**Input data**
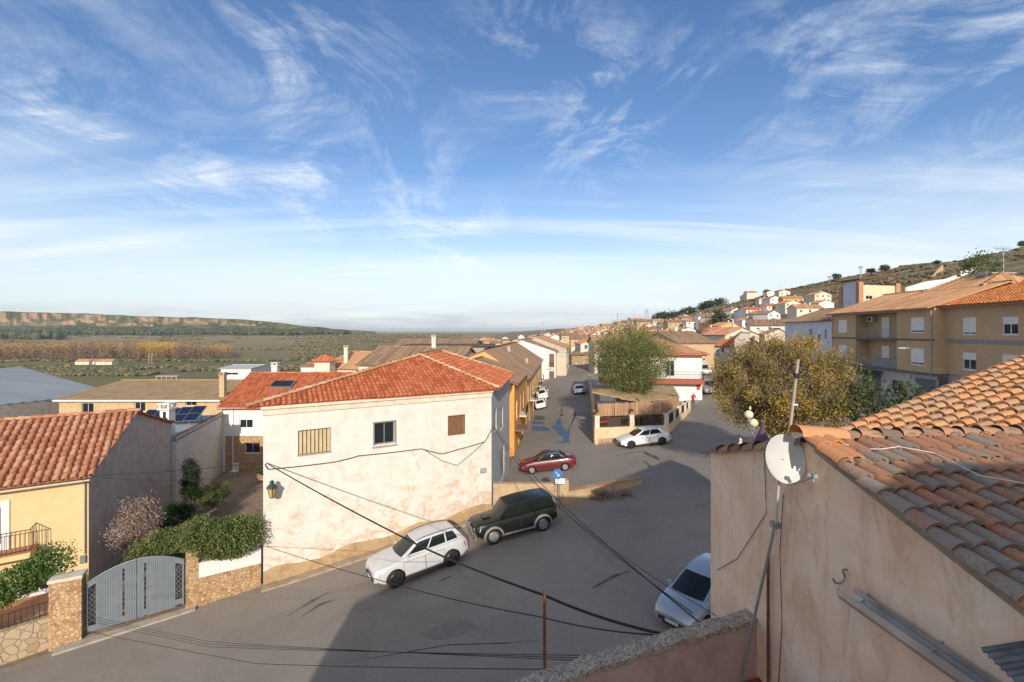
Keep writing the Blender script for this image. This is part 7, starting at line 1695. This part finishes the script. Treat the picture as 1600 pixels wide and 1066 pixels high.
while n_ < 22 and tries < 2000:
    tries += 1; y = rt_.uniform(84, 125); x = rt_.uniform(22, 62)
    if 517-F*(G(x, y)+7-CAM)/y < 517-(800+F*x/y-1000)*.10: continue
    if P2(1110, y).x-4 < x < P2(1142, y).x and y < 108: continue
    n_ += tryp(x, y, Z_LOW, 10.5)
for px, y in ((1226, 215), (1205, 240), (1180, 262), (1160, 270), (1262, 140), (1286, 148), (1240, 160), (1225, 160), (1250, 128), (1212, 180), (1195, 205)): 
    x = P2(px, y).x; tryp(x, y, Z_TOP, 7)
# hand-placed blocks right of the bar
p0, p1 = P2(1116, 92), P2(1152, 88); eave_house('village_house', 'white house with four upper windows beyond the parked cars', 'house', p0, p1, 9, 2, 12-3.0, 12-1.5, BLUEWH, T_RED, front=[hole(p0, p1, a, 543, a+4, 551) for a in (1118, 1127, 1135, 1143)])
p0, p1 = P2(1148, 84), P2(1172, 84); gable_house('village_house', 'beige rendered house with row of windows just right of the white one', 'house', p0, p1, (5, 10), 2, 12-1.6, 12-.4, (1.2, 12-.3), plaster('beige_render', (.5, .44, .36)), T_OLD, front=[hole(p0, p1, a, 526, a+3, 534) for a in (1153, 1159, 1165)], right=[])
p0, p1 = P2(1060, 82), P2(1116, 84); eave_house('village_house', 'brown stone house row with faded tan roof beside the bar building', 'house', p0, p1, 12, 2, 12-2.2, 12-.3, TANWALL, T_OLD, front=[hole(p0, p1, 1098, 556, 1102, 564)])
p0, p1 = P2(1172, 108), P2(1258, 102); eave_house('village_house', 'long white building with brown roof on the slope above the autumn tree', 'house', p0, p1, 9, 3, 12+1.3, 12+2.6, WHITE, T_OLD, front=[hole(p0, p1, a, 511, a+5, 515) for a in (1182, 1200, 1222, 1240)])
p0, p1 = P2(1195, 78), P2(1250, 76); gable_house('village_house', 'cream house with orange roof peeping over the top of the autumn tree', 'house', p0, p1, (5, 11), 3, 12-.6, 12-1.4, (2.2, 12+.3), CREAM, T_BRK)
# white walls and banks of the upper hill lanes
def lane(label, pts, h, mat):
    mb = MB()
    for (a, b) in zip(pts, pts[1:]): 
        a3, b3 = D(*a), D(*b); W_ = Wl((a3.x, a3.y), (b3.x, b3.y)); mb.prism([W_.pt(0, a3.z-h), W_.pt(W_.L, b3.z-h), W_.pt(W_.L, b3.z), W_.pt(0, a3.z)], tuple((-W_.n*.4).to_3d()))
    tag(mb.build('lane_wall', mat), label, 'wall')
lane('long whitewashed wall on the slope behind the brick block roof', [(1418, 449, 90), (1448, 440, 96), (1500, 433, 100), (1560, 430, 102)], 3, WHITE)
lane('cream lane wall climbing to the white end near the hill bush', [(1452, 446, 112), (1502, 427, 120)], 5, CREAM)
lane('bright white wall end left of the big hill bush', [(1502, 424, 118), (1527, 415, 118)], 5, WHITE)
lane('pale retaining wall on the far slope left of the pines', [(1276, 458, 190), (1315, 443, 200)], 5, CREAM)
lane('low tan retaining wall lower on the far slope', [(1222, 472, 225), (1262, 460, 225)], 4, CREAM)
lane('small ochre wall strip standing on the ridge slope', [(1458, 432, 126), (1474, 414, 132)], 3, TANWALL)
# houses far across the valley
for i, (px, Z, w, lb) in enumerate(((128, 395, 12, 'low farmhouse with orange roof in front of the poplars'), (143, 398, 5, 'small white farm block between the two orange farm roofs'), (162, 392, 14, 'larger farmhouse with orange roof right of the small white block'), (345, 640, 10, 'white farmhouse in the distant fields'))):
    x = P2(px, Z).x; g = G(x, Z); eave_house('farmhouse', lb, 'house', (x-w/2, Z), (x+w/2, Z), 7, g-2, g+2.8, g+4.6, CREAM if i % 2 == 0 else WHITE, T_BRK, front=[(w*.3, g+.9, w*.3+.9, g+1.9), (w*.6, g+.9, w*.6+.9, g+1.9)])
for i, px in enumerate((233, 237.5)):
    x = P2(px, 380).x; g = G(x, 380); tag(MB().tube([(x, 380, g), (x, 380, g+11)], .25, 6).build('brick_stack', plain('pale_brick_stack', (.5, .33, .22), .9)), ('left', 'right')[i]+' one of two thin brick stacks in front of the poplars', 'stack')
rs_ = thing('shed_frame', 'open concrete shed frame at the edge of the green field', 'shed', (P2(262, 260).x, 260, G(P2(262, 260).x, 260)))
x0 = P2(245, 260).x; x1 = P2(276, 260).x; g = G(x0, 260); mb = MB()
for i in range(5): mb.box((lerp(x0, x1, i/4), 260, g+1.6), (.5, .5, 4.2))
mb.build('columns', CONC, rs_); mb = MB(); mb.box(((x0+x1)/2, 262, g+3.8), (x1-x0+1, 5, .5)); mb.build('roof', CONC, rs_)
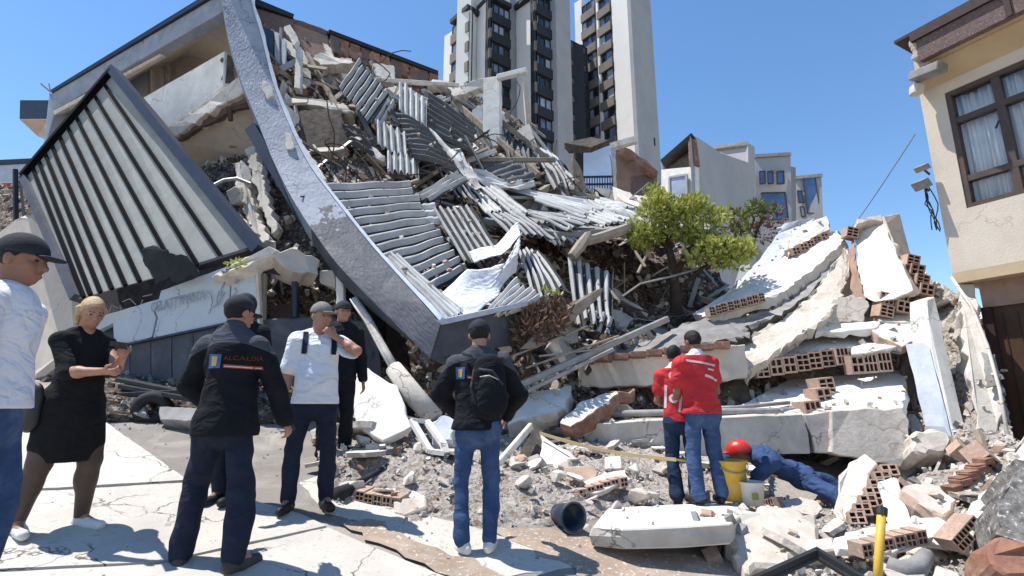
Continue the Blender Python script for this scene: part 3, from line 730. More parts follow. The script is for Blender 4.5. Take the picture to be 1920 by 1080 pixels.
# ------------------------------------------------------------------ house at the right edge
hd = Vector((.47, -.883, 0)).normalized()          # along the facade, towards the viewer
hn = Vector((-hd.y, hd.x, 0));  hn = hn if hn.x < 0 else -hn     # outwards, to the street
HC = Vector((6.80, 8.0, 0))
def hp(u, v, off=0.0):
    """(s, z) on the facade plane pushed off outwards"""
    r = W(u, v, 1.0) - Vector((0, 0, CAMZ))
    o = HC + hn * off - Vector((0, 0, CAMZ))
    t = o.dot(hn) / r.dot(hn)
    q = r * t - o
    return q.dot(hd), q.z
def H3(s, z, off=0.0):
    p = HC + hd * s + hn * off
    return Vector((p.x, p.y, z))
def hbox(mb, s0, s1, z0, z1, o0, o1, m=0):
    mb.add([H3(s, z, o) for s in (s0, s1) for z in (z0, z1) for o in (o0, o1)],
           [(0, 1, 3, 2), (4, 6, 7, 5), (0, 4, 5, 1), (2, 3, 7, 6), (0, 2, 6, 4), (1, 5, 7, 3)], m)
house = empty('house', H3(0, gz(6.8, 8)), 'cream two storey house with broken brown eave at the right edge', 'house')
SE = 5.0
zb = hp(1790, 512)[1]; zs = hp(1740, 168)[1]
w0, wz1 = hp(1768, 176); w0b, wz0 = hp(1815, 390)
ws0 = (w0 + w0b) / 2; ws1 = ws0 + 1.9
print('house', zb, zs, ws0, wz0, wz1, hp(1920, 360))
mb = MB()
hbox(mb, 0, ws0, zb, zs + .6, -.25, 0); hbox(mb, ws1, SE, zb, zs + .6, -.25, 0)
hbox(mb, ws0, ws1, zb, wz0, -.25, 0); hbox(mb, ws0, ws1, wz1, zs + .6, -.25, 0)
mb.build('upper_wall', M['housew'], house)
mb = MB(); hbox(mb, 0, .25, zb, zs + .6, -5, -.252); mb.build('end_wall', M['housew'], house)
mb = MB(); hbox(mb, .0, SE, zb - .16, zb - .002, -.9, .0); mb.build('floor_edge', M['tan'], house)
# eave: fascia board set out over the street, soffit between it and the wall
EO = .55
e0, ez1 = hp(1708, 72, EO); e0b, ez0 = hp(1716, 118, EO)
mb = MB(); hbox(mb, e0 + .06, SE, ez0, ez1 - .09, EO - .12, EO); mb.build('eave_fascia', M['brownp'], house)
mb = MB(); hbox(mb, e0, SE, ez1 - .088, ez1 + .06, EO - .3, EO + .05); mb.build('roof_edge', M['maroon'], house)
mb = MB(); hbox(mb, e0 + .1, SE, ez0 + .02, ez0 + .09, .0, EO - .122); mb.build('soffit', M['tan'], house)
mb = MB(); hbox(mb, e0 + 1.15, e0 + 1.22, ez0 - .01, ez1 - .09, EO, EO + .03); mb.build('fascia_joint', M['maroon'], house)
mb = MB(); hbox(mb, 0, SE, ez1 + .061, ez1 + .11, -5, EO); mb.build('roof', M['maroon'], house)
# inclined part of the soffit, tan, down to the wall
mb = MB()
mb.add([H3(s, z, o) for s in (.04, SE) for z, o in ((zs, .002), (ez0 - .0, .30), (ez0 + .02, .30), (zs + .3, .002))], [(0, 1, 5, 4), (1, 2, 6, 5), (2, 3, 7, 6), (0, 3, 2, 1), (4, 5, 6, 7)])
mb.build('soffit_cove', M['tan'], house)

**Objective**
Reply with one number only, the count of lines above that hold the string "picture".

**Result for this exercise**
2